Looks to me like spread A = (sin^2 A). Am I wrong? Am I missing something important?

You are quite correct. So this will help you in connecting rational trig to ordinary trig. However the notion of spread is more elementary than both the notions of angle or sin x.

you went pretty fast in the last one.

you shouldve been my teacher

I like the videos so far. I teach secondary mathematics here in the States. How likely is it for all the math communities (secondary on up) to accept rational trigonometry over the standard trigonometry we love and use today?

Furthermore, how would this relate to calculus? To integrate certain radical expression, one needs to use the circular trig functions. How do you approach that problem?

It will be a while before rational trig replaces classical trig, but I believe it will happen. The circular trig functions are indeed important for integration---but that is a more advanced subject than the geometry of triangles. In a future video I'll show how many calculus problems that involve circular trig functions can also be solved with quadrances and spreads.

Thank you very much for answering my question, Mr. Wildberger.

but having a second thought about it, the problem I see isn't trigonometry, but the way I see it, it can't replace the classical concepts everywhere

Angles are needed primarily in mechanics: studying uniform circular motion.

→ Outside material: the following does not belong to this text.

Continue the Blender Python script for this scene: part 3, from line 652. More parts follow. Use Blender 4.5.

They are also important in harmonic analysis, and some other more advanced areas. My point is that they are not needed for most elementary geometry. An angle is a sophisticated concept!

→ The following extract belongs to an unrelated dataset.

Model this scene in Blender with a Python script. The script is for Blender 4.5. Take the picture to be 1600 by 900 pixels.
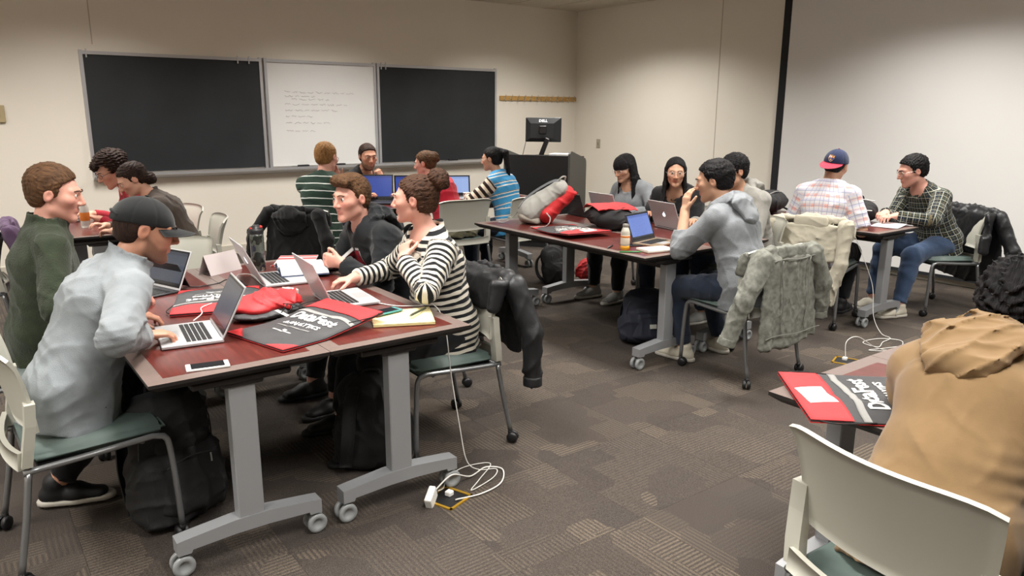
import bpy, bmesh, math, random
import numpy as np
from mathutils import Vector, Matrix, Quaternion
for o in list(bpy.data.objects): bpy.data.objects.remove(o)
scene = bpy.context.scene
COL = scene.collection
R = math.radians
# ------------------------------------------------------------------ camera
CAM_H, CAM_PITCH, CAM_YAW, CAM_ROLL, FPX = 1.576, 13.09, 36.65, 0.27, 1180.0
cam_d = bpy.data.cameras.new('camera'); cam = bpy.data.objects.new('camera', cam_d); COL.objects.link(cam)
cam_d.sensor_width = 36.0; cam_d.lens = 36.0*FPX/1600.0; cam_d.clip_start = 0.05; cam_d.clip_end = 60
_p, _y, _r = R(CAM_PITCH), R(CAM_YAW), R(CAM_ROLL)
_f = Vector((math.sin(_y)*math.cos(_p), math.cos(_y)*math.cos(_p), -math.sin(_p)))
_r0 = Vector((math.cos(_y), -math.sin(_y), 0)); _u0 = _r0.cross(_f)
_rt = _r0*math.cos(_r)+_u0*math.sin(_r); _up = -_r0*math.sin(_r)+_u0*math.cos(_r)
cam.matrix_world = Matrix(((_rt.x, _up.x, -_f.x, 0), (_rt.y, _up.y, -_f.y, 0), (_rt.z, _up.z, -_f.z, CAM_H), (0, 0, 0, 1)))
scene.camera = cam
# ------------------------------------------------------------------ world and exposure
scene.view_settings.view_transform = 'Standard'; scene.view_settings.look = 'None'
scene.view_settings.gamma = 1.0; scene.view_settings.use_curve_mapping = False
scene.view_settings.exposure = 0.0
world = bpy.data.worlds.new('world'); scene.world = world; world.use_nodes = True
world.node_tree.nodes['Background'].inputs[0].default_value = (0.9, 0.95, 1.0, 1)
world.node_tree.nodes['Background'].inputs[1].default_value = 0.02
# ceiling troffers: position, size; each is built as a fixture below, its light sits in it
XR, YB, ZC = 7.54, 8.59, 2.975        # right wall, back wall, ceiling
XL, YF = -2.6, -3.4                   # left wall, wall behind the camera
TROFFERS = [(x, y) for x in (-1.3, 1.1, 3.6, 6.0) for y in (.2, 3.5, 7.1)]
LAMP_W = 66.0
LAMP_COL = (1.0, 0.965, 0.91)
# ------------------------------------------------------------------ material helpers
MATS = {}
def srgb(h):
    c = [int(h[i:i+2], 16)/255 for i in (0, 2, 4)]
    return tuple((v/12.92 if v <= .04045 else ((v+.055)/1.055)**2.4) for v in c)
def new_mat(name):
    m = bpy.data.materials.new(name); m.use_nodes = True
    nt = m.node_tree; b = nt.nodes['Principled BSDF']
    return m, nt, b
def mat(name, col, rough=.6, metal=0, bump=None, var=None, coat=0, emit=None, sheen=0, spec=.5, alpha=None, trans=0, ior=1.45):
    """col hex; bump=(scale, strength); var=(scale, amount) noise variation of the own colour"""
    if name in MATS: return MATS[name]
    m, nt, b = new_mat(name); N = nt.nodes; L = nt.links
    c = srgb(col) if isinstance(col, str) else col
    b.inputs['Base Color'].default_value = (*c, 1); b.inputs['Roughness'].default_value = rough
    b.inputs['Metallic'].default_value = metal; b.inputs['Specular IOR Level'].default_value = spec
    if coat: b.inputs['Coat Weight'].default_value = coat; b.inputs['Coat Roughness'].default_value = .15
    if sheen: b.inputs['Sheen Weight'].default_value = sheen; b.inputs['Sheen Roughness'].default_value = .5
    if trans: b.inputs['Transmission Weight'].default_value = trans; b.inputs['IOR'].default_value = ior
    if emit: b.inputs['Emission Color'].default_value = (*srgb(emit[0]), 1); b.inputs['Emission Strength'].default_value = emit[1]
    if bump or var:
        tc = N.new('ShaderNodeTexCoord')
    if bump:
        n = N.new('ShaderNodeTexNoise'); n.inputs['Scale'].default_value = bump[0]; n.inputs['Detail'].default_value = 3
        bp = N.new('ShaderNodeBump'); bp.inputs['Strength'].default_value = bump[1]; bp.inputs['Distance'].default_value = .01
        L.new(tc.outputs['Object'], n.inputs['Vector']); L.new(n.outputs['Fac'], bp.inputs['Height']); L.new(bp.outputs['Normal'], b.inputs['Normal'])
    if var:
        n2 = N.new('ShaderNodeTexNoise'); n2.inputs['Scale'].default_value = var[0]; n2.inputs['Detail'].default_value = 4
        mp = N.new('ShaderNodeMapRange'); mp.inputs[1].default_value = .3; mp.inputs[2].default_value = .7
        mp.inputs[3].default_value = 1-var[1]; mp.inputs[4].default_value = 1+var[1]
        mx = N.new('ShaderNodeVectorMath'); mx.operation = 'SCALE'; mx.inputs[0].default_value = c
        L.new(tc.outputs['Object'], n2.inputs['Vector']); L.new(n2.outputs['Fac'], mp.inputs[0]); L.new(mp.outputs[0], mx.inputs['Scale'])
        L.new(mx.outputs[0], b.inputs['Base Color'])
    MATS[name] = m
    return m
class G:
    """small node graph helper"""
    def __init__(s, name):
        s.m, s.nt, s.b = new_mat(name); MATS[name] = s.m
    def n(s, t, **kw):
        nd = s.nt.nodes.new('ShaderNode'+t)
        for k, v in kw.items():
            if k.startswith('i_'): nd.inputs[int(k[2:])].default_value = v
            else: setattr(nd, k, v)
        return nd
    def l(s, a, b): s.nt.links.new(a, b)
    def math(s, op, a, b=None, c=None):
        nd = s.nt.nodes.new('ShaderNodeMath'); nd.operation = op
        for i, v in enumerate((a, b, c)):
            if v is None: continue
            if isinstance(v, (int, float)): nd.inputs[i].default_value = v
            else: s.l(v, nd.inputs[i])
        return nd.outputs[0]
    def mix(s, fac, a, b):
        nd = s.nt.nodes.new('ShaderNodeMix'); nd.data_type = 'RGBA'
        if isinstance(fac, (int, float)): nd.inputs[0].default_value = fac
        else: s.l(fac, nd.inputs[0])
        for i, v in ((6, a), (7, b)):
            if isinstance(v, tuple): nd.inputs[i].default_value = (*v[:3], 1)
            else: s.l(v, nd.inputs[i])
        return nd.outputs[2]
    def bump(s, h, strength=.3, dist=.01):
        nd = s.nt.nodes.new('ShaderNodeBump'); nd.inputs['Strength'].default_value = strength; nd.inputs['Distance'].default_value = dist
        s.l(h, nd.inputs['Height']); s.l(nd.outputs['Normal'], s.b.inputs['Normal'])
# ------------------------------------------------------------------ object helpers
def tag(o, label=None, cat=None, group=None, kind=None):
    if label: o['label'] = label
    if cat: o['category'] = cat
    if group: o['group'] = group
    if kind: o['kind'] = kind
    return o
def empty(name, loc=(0, 0, 0), rz=0, label=None, cat=None, group=None):
    o = bpy.data.objects.new(name, None); COL.objects.link(o); o.empty_display_size = .1
    o.location = loc; o.rotation_euler = (0, 0, rz)
    return tag(o, label, cat, group)
def link(name, me, m=None, parent=None, loc=None, rot=None):
    o = bpy.data.objects.new(name, me); COL.objects.link(o)
    if m is not None:
        ms = m if isinstance(m, (list, tuple)) else [m]
        if len(me.materials) == 0:
            for k in ms: me.materials.append(k)
    if parent is not None: o.parent = parent
    if loc is not None: o.location = loc
    if rot is not None: o.rotation_euler = rot
    return o
def copy_tree(o, parent=None):
    c = o.copy(); COL.objects.link(c)
    if parent is not None:
        c.parent = parent
    for ch in list(o.children): copy_tree(ch, c)
    return c
class MB:
    """mesh collector: all shapes end in one mesh"""
    def __init__(s): s.v = []; s.f = []; s.mi = []; s.sm = []
    def add(s, vs, fs, mi=0, smooth=False, M=None):
        b = len(s.v)
        for v in vs:
            v = Vector(v)
            if M is not None: v = M @ v
            s.v.append((v.x, v.y, v.z))
        for f in fs: s.f.append([i+b for i in f]); s.mi.append(mi); s.sm.append(smooth)
    def box(s, x0, x1, y0, y1, z0, z1, mi=0, M=None, bev=0):
        if bev > 0:
            return s.rbox((x0+x1)/2, (y0+y1)/2, (z0+z1)/2, x1-x0, y1-y0, z1-z0, bev, mi, M)
        vs = [(x0, y0, z0), (x1, y0, z0), (x1, y1, z0), (x0, y1, z0), (x0, y0, z1), (x1, y0, z1), (x1, y1, z1), (x0, y1, z1)]
        s.add(vs, [(0, 3, 2, 1), (4, 5, 6, 7), (0, 1, 5, 4), (1, 2, 6, 5), (2, 3, 7, 6), (3, 0, 4, 7)], mi, False, M)
    def rbox(s, cx, cy, cz, sx, sy, sz, r, mi=0, M=None, seg=1):
        bm = bmesh.new(); bmesh.ops.create_cube(bm, size=1)
        for v in bm.verts: v.co = Vector((cx+v.co.x*sx, cy+v.co.y*sy, cz+v.co.z*sz))
        bmesh.ops.bevel(bm, geom=list(bm.edges), offset=r, segments=seg, affect='EDGES', profile=.5)
        s.frombm(bm, mi, M)
    def frombm(s, bm, mi=0, M=None, smooth=False):
        bm.verts.index_update()
        s.add([v.co.copy() for v in bm.verts], [[v.index for v in f.verts] for f in bm.faces], mi, smooth, M); bm.free()
    def prism(s, poly, z0, z1, mi=0, M=None):
        n = len(poly); vs = [(x, y, z0) for x, y in poly]+[(x, y, z1) for x, y in poly]
        fs = [list(range(n))[::-1], list(range(n, 2*n))]+[(i, (i+1) % n, n+(i+1) % n, n+i) for i in range(n)]
        s.add(vs, fs, mi, False, M)
    def tube(s, pts, r, seg=8, mi=0, M=None, cap=True, closed=False):
        pts = [Vector(p) for p in pts]; n = len(pts); rs = r if isinstance(r, (list, tuple)) else [r]*n
        vs = []; fs = []; prev = None
        for i, p in enumerate(pts):
            if closed: t = pts[(i+1) % n]-pts[i-1]
            else: t = pts[min(i+1, n-1)]-pts[max(i-1, 0)]
            if t.length < 1e-9: t = Vector((0, 0, 1))
            t.normalize()
            if prev is None:
                a = Vector((0, 0, 1)) if abs(t.z) < .9 else Vector((1, 0, 0)); u = t.cross(a).normalized()
            else:
                u = (prev-t*prev.dot(t)); u = u.normalized() if u.length > 1e-6 else t.orthogonal().normalized()
            prev = u; w = t.cross(u)
            for k in range(seg):
                a = 2*math.pi*k/seg; vs.append(p+(u*math.cos(a)+w*math.sin(a))*rs[i])
        m = n if closed else n-1
        for i in range(m):
            for k in range(seg):
                a = i*seg+k; b = i*seg+(k+1) % seg; c = ((i+1) % n)*seg+(k+1) % seg; d = ((i+1) % n)*seg+k
                fs.append((a, b, c, d))
        if cap and not closed: fs.append(list(range(seg))[::-1]); fs.append(list(range((n-1)*seg, n*seg)))
        s.add(vs, fs, mi, True, M)
    def lathe(s, prof, seg=20, mi=0, M=None, smooth=True):
        """prof list of (r, z), closed at axis when r==0"""
        vs = []; fs = []; idx = []
        for r, z in prof:
            if r < 1e-6: idx.append([len(vs)]); vs.append((0, 0, z))
            else:
                idx.append(list(range(len(vs), len(vs)+seg)))
                vs += [(r*math.cos(2*math.pi*k/seg), r*math.sin(2*math.pi*k/seg), z) for k in range(seg)]
        for a, b in zip(idx[:-1], idx[1:]):
            for k in range(seg):
                q = (k+1) % seg
                if len(a) == 1 and len(b) == 1: continue
                if len(a) == 1: fs.append((a[0], b[q], b[k])[::-1])
                elif len(b) == 1: fs.append((a[k], a[q], b[0]))
                else: fs.append((a[k], a[q], b[q], b[k]))
        s.add(vs, fs, mi, smooth, M)
    def grid(s, fn, nu, nv, mi=0, M=None, thick=None, closedu=False):
        """fn(u,v)->point for u,v in 0..1; thick: solidify along the normals"""
        P = [[Vector(fn(i/nu, j/nv)) for j in range(nv+1)] for i in range(nu+1)]
        vs = [p for row in P for p in row]; w = nv+1
        fs = [(i*w+j, (i+1)*w+j, (i+1)*w+j+1, i*w+j+1) for i in range(nu) for j in range(nv)]
        if thick:
            bm = bmesh.new(); bv = [bm.verts.new(v) for v in vs]
            for f in fs: bm.faces.new([bv[i] for i in f])
            bm.normal_update(); nr = [v.normal.copy() for v in bv]; bm.free()
            n0 = len(vs); vs = vs+[v-n*thick for v, n in zip(vs, nr)]
            f2 = [tuple(i+n0 for i in f)[::-1] for f in fs]
            ring = [i*w for i in range(nu+1)]+[nu*w+j for j in range(1, w)]+[i*w+nv for i in range(nu-1, -1, -1)]+[j for j in range(nv-1, 0, -1)]
            sd = []
            for a, b in zip(ring, ring[1:]+ring[:1]): sd.append((a, a+n0, b+n0, b)[::-1] if False else (b, a, a+n0, b+n0)[::-1])
            s.add(vs, fs+f2, mi, True, M); b0 = len(s.v)-len(vs)
            for f in sd: s.f.append([i+b0 for i in f]); s.mi.append(mi); s.sm.append(False)
        else: s.add(vs, fs, mi, True, M)
    def mesh(s, name):
        me = bpy.data.meshes.new(name); me.from_pydata(s.v, [], s.f)
        me.polygons.foreach_set('material_index', s.mi); me.polygons.foreach_set('use_smooth', s.sm); me.update()
        return me
    def build(s, name, m, parent=None, loc=None, rot=None):
        return link(name, s.mesh(name), m, parent, loc, rot)
def bez(pts, n=12):
    """Catmull-Rom through the points"""
    P = [Vector(p) for p in pts]; P = [P[0]*2-P[1]]+P+[P[-1]*2-P[-2]]; out = []
    for i in range(1, len(P)-2):
        for k in range(n):
            t = k/n; a, b, c, d = P[i-1], P[i], P[i+1], P[i+2]
            out.append(.5*((2*b)+(c-a)*t+(2*a-5*b+4*c-d)*t*t+(3*b-a-3*c+d)*t**3))
    out.append(P[-2]); return out
def text_mesh(txt, size, depth=.0004, align='CENTER', shear=0, bold=0):
    cu = bpy.data.curves.new('txt', 'FONT'); cu.body = txt; cu.size = size; cu.extrude = depth; cu.align_x = align
    cu.shear = shear; cu.offset = bold; cu.resolution_u = 2
    o = bpy.data.objects.new('txt', cu); COL.objects.link(o)
    dg = bpy.context.evaluated_depsgraph_get(); me = bpy.data.meshes.new_from_object(o.evaluated_get(dg))
    bpy.data.objects.remove(o); bpy.data.curves.remove(cu)
    return me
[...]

this is a great concept, however the spread simply can't be useful in a lot of fields of science where it is needed to indicate angles(mostly rotations ) of more than 2/π since every spread(except 0 and 1) has, over the range of 2π, 4 values that have the same spread and but a different angle. But I appreciate it a lot that people like you try to question the fundamentals of today's mathematics and really come up with something useful, since I do think(not having read your book) that it's useful

This is exactly what I was hoping to find, thanks!!!

Would like a link to protractor and book ordering info, either in the video itself or in the description.